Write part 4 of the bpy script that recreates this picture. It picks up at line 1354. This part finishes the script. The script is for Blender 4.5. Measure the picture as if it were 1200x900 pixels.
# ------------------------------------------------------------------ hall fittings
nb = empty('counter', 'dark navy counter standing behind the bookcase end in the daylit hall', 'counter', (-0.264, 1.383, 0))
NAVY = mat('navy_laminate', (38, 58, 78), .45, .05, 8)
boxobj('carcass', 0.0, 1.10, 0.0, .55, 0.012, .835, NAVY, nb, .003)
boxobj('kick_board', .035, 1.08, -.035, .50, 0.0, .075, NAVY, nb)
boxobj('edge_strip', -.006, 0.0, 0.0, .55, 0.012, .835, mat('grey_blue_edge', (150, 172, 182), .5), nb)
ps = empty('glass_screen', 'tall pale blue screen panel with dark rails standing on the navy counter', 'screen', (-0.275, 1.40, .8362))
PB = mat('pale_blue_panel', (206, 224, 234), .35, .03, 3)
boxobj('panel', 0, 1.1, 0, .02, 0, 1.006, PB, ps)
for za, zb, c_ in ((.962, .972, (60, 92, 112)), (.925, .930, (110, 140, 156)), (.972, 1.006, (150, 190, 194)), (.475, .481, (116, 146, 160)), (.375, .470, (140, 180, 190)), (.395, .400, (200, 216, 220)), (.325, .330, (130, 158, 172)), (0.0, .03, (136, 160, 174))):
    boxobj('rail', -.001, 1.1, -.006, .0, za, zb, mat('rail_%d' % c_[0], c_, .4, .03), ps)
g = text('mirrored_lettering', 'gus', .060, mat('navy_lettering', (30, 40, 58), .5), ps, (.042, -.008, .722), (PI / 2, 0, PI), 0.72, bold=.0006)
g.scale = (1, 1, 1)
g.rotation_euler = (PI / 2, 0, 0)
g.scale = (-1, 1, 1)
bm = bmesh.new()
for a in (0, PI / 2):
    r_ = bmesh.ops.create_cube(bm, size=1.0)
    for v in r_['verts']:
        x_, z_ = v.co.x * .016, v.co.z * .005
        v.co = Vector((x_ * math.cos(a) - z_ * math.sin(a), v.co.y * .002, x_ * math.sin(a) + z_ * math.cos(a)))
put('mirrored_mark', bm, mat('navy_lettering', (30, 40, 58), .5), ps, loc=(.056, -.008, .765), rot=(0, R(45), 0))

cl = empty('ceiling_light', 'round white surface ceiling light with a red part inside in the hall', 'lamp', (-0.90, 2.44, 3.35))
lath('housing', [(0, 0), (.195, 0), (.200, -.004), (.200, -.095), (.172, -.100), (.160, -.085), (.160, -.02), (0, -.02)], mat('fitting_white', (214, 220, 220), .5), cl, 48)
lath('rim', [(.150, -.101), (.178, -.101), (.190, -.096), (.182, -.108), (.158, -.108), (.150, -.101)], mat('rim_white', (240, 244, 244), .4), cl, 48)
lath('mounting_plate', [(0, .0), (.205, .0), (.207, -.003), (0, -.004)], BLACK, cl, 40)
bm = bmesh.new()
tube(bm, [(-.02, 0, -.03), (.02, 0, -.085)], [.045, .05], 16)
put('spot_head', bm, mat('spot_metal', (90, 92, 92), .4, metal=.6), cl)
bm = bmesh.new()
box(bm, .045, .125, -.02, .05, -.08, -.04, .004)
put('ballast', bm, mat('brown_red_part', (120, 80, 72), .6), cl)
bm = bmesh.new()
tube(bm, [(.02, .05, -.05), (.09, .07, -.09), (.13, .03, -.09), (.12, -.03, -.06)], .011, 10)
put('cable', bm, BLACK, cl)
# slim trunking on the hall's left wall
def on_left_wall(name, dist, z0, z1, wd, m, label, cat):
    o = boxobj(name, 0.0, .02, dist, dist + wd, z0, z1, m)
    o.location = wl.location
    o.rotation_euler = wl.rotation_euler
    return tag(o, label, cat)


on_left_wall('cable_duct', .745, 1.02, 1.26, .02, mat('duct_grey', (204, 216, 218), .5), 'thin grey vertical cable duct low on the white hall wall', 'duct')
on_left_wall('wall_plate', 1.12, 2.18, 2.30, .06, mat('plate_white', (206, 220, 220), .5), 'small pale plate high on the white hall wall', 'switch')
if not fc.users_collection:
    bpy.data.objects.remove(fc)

==========

Your instructions:
Go back to the listing above and please repeat it exactly.

Correct response:
Write part 4 of the bpy script that recreates this picture. It picks up at line 1354. This part finishes the script. The script is for Blender 4.5. Measure the picture as if it were 1200x900 pixels.
# ------------------------------------------------------------------ hall fittings
nb = empty('counter', 'dark navy counter standing behind the bookcase end in the daylit hall', 'counter', (-0.264, 1.383, 0))
NAVY = mat('navy_laminate', (38, 58, 78), .45, .05, 8)
boxobj('carcass', 0.0, 1.10, 0.0, .55, 0.012, .835, NAVY, nb, .003)
boxobj('kick_board', .035, 1.08, -.035, .50, 0.0, .075, NAVY, nb)
boxobj('edge_strip', -.006, 0.0, 0.0, .55, 0.012, .835, mat('grey_blue_edge', (150, 172, 182), .5), nb)
ps = empty('glass_screen', 'tall pale blue screen panel with dark rails standing on the navy counter', 'screen', (-0.275, 1.40, .8362))
PB = mat('pale_blue_panel', (206, 224, 234), .35, .03, 3)
boxobj('panel', 0, 1.1, 0, .02, 0, 1.006, PB, ps)
for za, zb, c_ in ((.962, .972, (60, 92, 112)), (.925, .930, (110, 140, 156)), (.972, 1.006, (150, 190, 194)), (.475, .481, (116, 146, 160)), (.375, .470, (140, 180, 190)), (.395, .400, (200, 216, 220)), (.325, .330, (130, 158, 172)), (0.0, .03, (136, 160, 174))):
    boxobj('rail', -.001, 1.1, -.006, .0, za, zb, mat('rail_%d' % c_[0], c_, .4, .03), ps)
g = text('mirrored_lettering', 'gus', .060, mat('navy_lettering', (30, 40, 58), .5), ps, (.042, -.008, .722), (PI / 2, 0, PI), 0.72, bold=.0006)
g.scale = (1, 1, 1)
g.rotation_euler = (PI / 2, 0, 0)
g.scale = (-1, 1, 1)
bm = bmesh.new()
for a in (0, PI / 2):
    r_ = bmesh.ops.create_cube(bm, size=1.0)
    for v in r_['verts']:
        x_, z_ = v.co.x * .016, v.co.z * .005
        v.co = Vector((x_ * math.cos(a) - z_ * math.sin(a), v.co.y * .002, x_ * math.sin(a) + z_ * math.cos(a)))
put('mirrored_mark', bm, mat('navy_lettering', (30, 40, 58), .5), ps, loc=(.056, -.008, .765), rot=(0, R(45), 0))

cl = empty('ceiling_light', 'round white surface ceiling light with a red part inside in the hall', 'lamp', (-0.90, 2.44, 3.35))
lath('housing', [(0, 0), (.195, 0), (.200, -.004), (.200, -.095), (.172, -.100), (.160, -.085), (.160, -.02), (0, -.02)], mat('fitting_white', (214, 220, 220), .5), cl, 48)
lath('rim', [(.150, -.101), (.178, -.101), (.190, -.096), (.182, -.108), (.158, -.108), (.150, -.101)], mat('rim_white', (240, 244, 244), .4), cl, 48)
lath('mounting_plate', [(0, .0), (.205, .0), (.207, -.003), (0, -.004)], BLACK, cl, 40)
bm = bmesh.new()
tube(bm, [(-.02, 0, -.03), (.02, 0, -.085)], [.045, .05], 16)
put('spot_head', bm, mat('spot_metal', (90, 92, 92), .4, metal=.6), cl)
bm = bmesh.new()
box(bm, .045, .125, -.02, .05, -.08, -.04, .004)
put('ballast', bm, mat('brown_red_part', (120, 80, 72), .6), cl)
bm = bmesh.new()
tube(bm, [(.02, .05, -.05), (.09, .07, -.09), (.13, .03, -.09), (.12, -.03, -.06)], .011, 10)
put('cable', bm, BLACK, cl)
# slim trunking on the hall's left wall
def on_left_wall(name, dist, z0, z1, wd, m, label, cat):
    o = boxobj(name, 0.0, .02, dist, dist + wd, z0, z1, m)
    o.location = wl.location
    o.rotation_euler = wl.rotation_euler
    return tag(o, label, cat)


on_left_wall('cable_duct', .745, 1.02, 1.26, .02, mat('duct_grey', (204, 216, 218), .5), 'thin grey vertical cable duct low on the white hall wall', 'duct')
on_left_wall('wall_plate', 1.12, 2.18, 2.30, .06, mat('plate_white', (206, 220, 220), .5), 'small pale plate high on the white hall wall', 'switch')
if not fc.users_collection:
    bpy.data.objects.remove(fc)